アッセンブリッジ ・ナゴヤでは、まちなかでの既存の場所を活用して、展示や演奏を行なうことを特徴としている。ライブの環境としては、ホールやライブハウスのような音響設備はないのだが、施設における制約がない分、表現者の空間を読み解くアイデアによって演出や表現が自由に変換され、サイトスペシフィックなライブを実現する環境を生み出していた。
もちろん良い結果だけではなく、実際はまちなかでのライブを実行するには、近隣の理解が必須であり、この取り壊しの一件で厳しい意見も含めていろいろな意見をもらうことにもなったのだが、ひとつひとつを実行していくなかで、関係性や理解をより深めることができたと思っている。
ボタンギャラリー 殿様のわらじ展
また、港まちづくり協議会のプロジェクトスペースであり、MAT, Nagoyaが企画運営を行なった「ボタンギャラリー 」では、共同企画者の渡辺英司の発案で「殿様のわらじ」展を開催した。落語の一節にある「殿様が一度も履かなかったワラジ」(つまりは普通のワラジ)に付加価値をつける骨董屋の笑い話から、美術作品や身の回りのモノの価値について考えるといった内容だ。これまでこの場所で展示したアーティストや写真、俳句、書、絵画などを制作する近隣の方々に参加を呼びかけ、約20組が参加し、作品にまつわるエピソードとともに展示し、値段をつけた(実際は販売はしない)。
この港まちでアートプログラムを開始してから3年の間で、最初は互いに存在も知らなかった近隣住人たちが「実は私も日曜画家として絵を描いている」「美大出身でなので50年前の卒業制作を展示したい」など、作品を持参して参加してくれた。 ボタンギャラリーは、無人のウインドーギャラリーであったけれど、窓越しに見える作品に反応したり、楽しんだり、なんだかわからないという感想も含めて、住人に見守られていたことを実感できた。取り壊しという区切りがあったからこそ、改めて、まちのなかでの存在意義や効果を感じ取ることができた。
サウンド・ブリッジ
クラシック音楽と現代美術の分野を横断する「サウンド・ブリッジ」では、表現のジャンルにとらわれず、ダンサー、舞踏家、ミュージシャン、ラッパー、ドラァグクイーンなどが、港まちエリアの公設市場や水辺エリア、UCO、旧・税関港寮などを会場としてパフォーマンスを行なった。そして最終日には、港まちブロック(街区)パーティーを開催。ここでは、DJやミュージシャンによるライブ、港を拠点に10年以上活動を続けている名港サイファーのメンバーによるラップバトルから、港まちの女性会による盆踊りまで、さまざまな人が集う場となった。これまで、港に訪れることのなかった客層を呼び込むことができ、地元の子どもや老人たちが一緒になって楽しんでいる景色が見られたのは爽快だった。毎年、開催しているフェスティバルが、地域内外からの認知度や理解を広げつつ、音楽とアート、ここに集う人、暮らす人のあいだを横断し始めている。

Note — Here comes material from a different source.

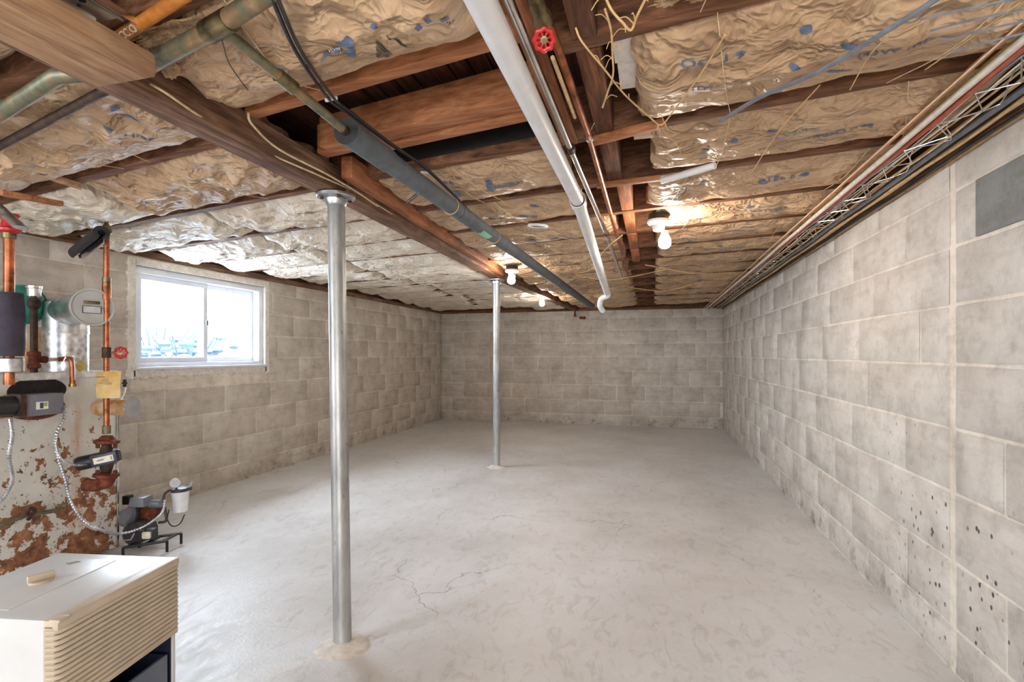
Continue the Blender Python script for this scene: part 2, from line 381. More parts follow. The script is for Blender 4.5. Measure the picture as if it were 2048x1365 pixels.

このような大きな反響を得て、今後も新しい取り組みとして、このブロックパーティーは継続していきたいと考えている。
最終日から2ヶ月が経ち、取り壊し工事が施工され、ボタンギャラリー 、UCO、つむぎは瞬く間に更地となった。今後、これらの場所が持っていた役割をこのまちの別の場所に移行する計画を進めていく。まちの風景の変化や移り変わりを、プロジェクトを通じて見つめていきたい。